Not until 1954 did he and fellow researchers at Columbia prove it could be done. Using an electric field to direct excited molecules of ammonia gas into a thumb-sized copper chamber, they managed to get a sustained output of the desired radio waves. The device was given the name maser, for microwave amplification by stimulated emission of radiation, and it proved valuable for spectroscopy, the strengthening of extremely faint radio signals, and a few other purposes. But Townes would soon create a far bigger stir, teaming up with his physicist brother-in-law Arthur Schawlow to show how stimulated emission might be achieved with photons at the much shorter wavelengths of light—hence the name laser, with the "m" giving way to "l." In a landmark paper published in 1958 they explained that light could be reflected back and forth in the energized medium by means of two parallel mirrors, one of them only partly reflective so that the built-up light energy could ultimately escape. Six years later Townes received a Nobel Prize for his work, sharing it with a pair of Soviet scientists, Aleksandr Prochorov and Nikolai Gennadievich Basov, who had independently covered some of the same ground.

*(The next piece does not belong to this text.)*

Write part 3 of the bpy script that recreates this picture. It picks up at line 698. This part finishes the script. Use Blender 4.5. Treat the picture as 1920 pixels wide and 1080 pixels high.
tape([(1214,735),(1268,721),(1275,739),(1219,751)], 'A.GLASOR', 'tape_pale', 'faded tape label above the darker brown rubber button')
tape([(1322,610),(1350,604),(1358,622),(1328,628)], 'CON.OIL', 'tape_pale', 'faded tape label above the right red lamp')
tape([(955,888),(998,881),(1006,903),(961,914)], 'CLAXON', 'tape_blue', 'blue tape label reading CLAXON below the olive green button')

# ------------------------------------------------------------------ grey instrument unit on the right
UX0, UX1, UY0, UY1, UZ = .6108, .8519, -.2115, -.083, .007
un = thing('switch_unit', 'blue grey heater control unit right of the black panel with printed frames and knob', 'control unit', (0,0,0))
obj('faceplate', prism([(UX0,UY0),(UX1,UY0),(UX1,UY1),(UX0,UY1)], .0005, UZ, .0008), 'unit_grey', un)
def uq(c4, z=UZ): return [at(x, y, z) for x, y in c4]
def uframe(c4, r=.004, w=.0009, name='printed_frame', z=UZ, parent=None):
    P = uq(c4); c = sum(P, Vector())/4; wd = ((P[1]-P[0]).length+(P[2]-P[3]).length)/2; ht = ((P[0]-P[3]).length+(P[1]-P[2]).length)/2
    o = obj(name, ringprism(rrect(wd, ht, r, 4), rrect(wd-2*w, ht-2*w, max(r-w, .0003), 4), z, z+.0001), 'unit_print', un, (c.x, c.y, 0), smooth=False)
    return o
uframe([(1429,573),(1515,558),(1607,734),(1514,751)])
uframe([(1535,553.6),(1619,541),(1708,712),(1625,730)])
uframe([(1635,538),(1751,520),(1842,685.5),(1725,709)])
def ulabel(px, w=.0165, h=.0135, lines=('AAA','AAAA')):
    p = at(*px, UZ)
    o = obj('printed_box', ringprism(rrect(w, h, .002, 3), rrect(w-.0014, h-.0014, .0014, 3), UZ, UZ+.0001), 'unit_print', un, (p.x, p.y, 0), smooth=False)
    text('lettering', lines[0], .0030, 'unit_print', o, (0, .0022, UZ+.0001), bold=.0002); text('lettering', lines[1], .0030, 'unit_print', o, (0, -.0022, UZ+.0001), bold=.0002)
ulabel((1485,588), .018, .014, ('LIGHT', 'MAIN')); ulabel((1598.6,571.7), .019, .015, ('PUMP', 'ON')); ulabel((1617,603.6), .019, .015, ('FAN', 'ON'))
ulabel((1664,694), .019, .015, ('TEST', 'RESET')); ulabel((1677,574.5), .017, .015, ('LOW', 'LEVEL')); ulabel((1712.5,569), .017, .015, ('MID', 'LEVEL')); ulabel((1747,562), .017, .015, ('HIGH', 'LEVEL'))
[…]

The first functioning laser—a synthetic ruby crystal that emitted red light—was built in 1960 by Theodore Maiman, an electrical engineer and physicist at the Hughes Research Laboratories. That epochal event set off a kind of evolutionary explosion. Over the next few decades lasers would take forms as big as a house and as small as a grain of sand. Along with ruby, numerous other solids were put to work as a medium for laser excitation. Various gases proved viable too, as did certain dye-infused liquids and some of the electrically ambivalent materials known as semiconductors. Researchers also developed many ways to excite a laser medium into action, pumping in the necessary energy with flash lamps, other lasers, electricity, and even chemical reactions.
As for the laser light itself, it soon came in a broad range of wavelengths, from infrared to ultraviolet, with the output delivered as either pulses or continuous beams. All laser light has the same highly organized nature, however. In the language of science, it is practically monochromatic (of essentially the same wavelength), coherent (the crests and troughs of the waves perfectly in step, thus combining their energy), and highly directional. The result is an extremely narrow and powerful beam, far less inclined to spread and weaken than a beam of ordinary light, which is composed of a jumble of wavelengths out of step with one another.